[Set problem] Go through the lines below. Copy those with "gust".

[Given data]
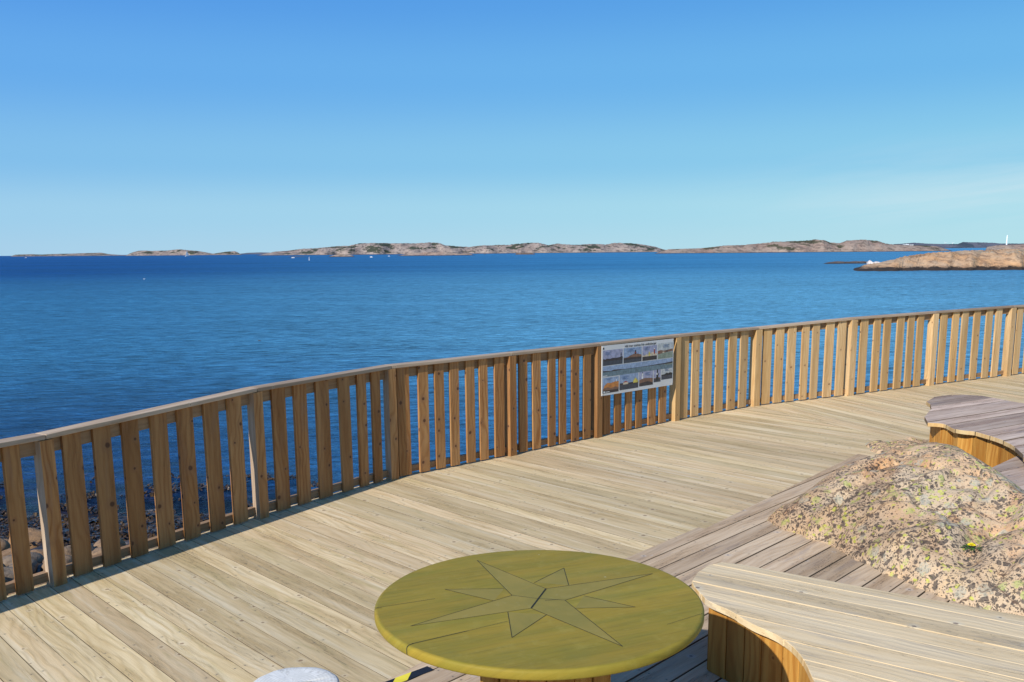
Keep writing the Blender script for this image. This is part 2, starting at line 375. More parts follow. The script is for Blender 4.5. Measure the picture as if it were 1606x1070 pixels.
def water_mat():
    g = G('sea_water'); P = g.n('ShaderNodeNewGeometry').outputs['Position']; s = g.sep(P)
    dist = g.math('SQRT', g.add(g.mul(s[0], s[0]), g.mul(s[1], s[1])))
    # wind ripples crossing two long swells, all in metres
    rot = lambda ang, kx, ky: g.xyz(g.mul(g.add(g.mul(s[0], math.cos(ang)), g.mul(s[1], math.sin(ang))), kx), g.mul(g.add(g.mul(s[0], -math.sin(ang)), g.mul(s[1], math.cos(ang))), ky))
    r1 = g.noise(rot(.5, .9, 3.4), 1, 4, .6, .5)
    r2 = g.noise(rot(-.35, 1.2, 4.6), 1, 3, .6, .4)
    r3 = g.noise(rot(.15, .8, 1.9), 1, 6, .78, .3)
    r4 = g.noise(rot(.05, .07, .20), 1, 7, .75)
    gust = g.noise(rot(.1, .004, .02), 1, 5, .6)
    near = g.lin(dist, 10, 300, 1.0, .9)
    h = g.add(g.mul(g.add(r1, g.mul(r2, .9)), g.mul(near, .19)), g.add(g.mul(r3, .36), g.mul(r4, 1.4)))
    nrm = g.bump(h, g.lin(gust, .3, .7, .6, 1.0), 1.0)
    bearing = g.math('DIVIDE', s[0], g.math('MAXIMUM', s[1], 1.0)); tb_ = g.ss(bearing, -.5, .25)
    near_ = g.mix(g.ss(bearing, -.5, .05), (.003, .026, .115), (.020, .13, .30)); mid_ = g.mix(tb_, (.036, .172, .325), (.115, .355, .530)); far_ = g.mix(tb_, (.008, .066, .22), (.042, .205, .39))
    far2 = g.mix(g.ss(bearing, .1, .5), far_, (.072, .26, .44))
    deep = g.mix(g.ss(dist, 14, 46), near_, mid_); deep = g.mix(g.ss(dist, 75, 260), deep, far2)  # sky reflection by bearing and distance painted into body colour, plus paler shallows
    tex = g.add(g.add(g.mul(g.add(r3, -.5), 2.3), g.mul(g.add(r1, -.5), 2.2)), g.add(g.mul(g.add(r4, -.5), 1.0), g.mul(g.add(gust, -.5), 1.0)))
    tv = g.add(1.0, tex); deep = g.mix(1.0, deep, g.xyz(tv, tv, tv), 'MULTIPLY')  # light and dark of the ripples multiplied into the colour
    kelp = g.noise(g.xyz(s[0], s[1], 0.0), 1.1, 5, .65, .6)
    shore = g.ss(g.add(s[1], g.mul(g.add(kelp, -.5), 7.0)), 18.5, 14.3)
    deep = g.mix(g.mul(shore, g.ss(s[0], 4, -2)), deep, g.mix(g.ss(kelp, .5, .62), (.006, .011, .022), (.035, .022, .008)))
    df = g.n('ShaderNodeBsdfDiffuse', {'Color': deep, 'Normal': nrm}); gl = g.n('ShaderNodeBsdfGlossy', {'Color': (.62, .88, 1.0, 1), 'Roughness': g.lin(dist, 10, 600, .10, .25), 'Normal': nrm})
    fr = g.n('ShaderNodeFresnel', {'IOR': 1.333, 'Normal': nrm}).outputs[0]; fr = g.math('MINIMUM', fr, g.lin(dist, 15, 200, .30, .16))   # facets of a choppy sea never reach full grazing reflection
    mx = g.n('ShaderNodeMixShader', {0: fr}); g.t.links.new(df.outputs[0], mx.inputs[1]); g.t.links.new(gl.outputs[0], mx.inputs[2])
    o = g.n('ShaderNodeOutputMaterial'); g.t.links.new(mx.outputs[0], o.inputs[0]); return g.m
M['water'] = water_mat()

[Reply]
    gust = g.noise(rot(.1, .004, .02), 1, 5, .6)
    nrm = g.bump(h, g.lin(gust, .3, .7, .6, 1.0), 1.0)
    tex = g.add(g.add(g.mul(g.add(r3, -.5), 2.3), g.mul(g.add(r1, -.5), 2.2)), g.add(g.mul(g.add(r4, -.5), 1.0), g.mul(g.add(gust, -.5), 1.0)))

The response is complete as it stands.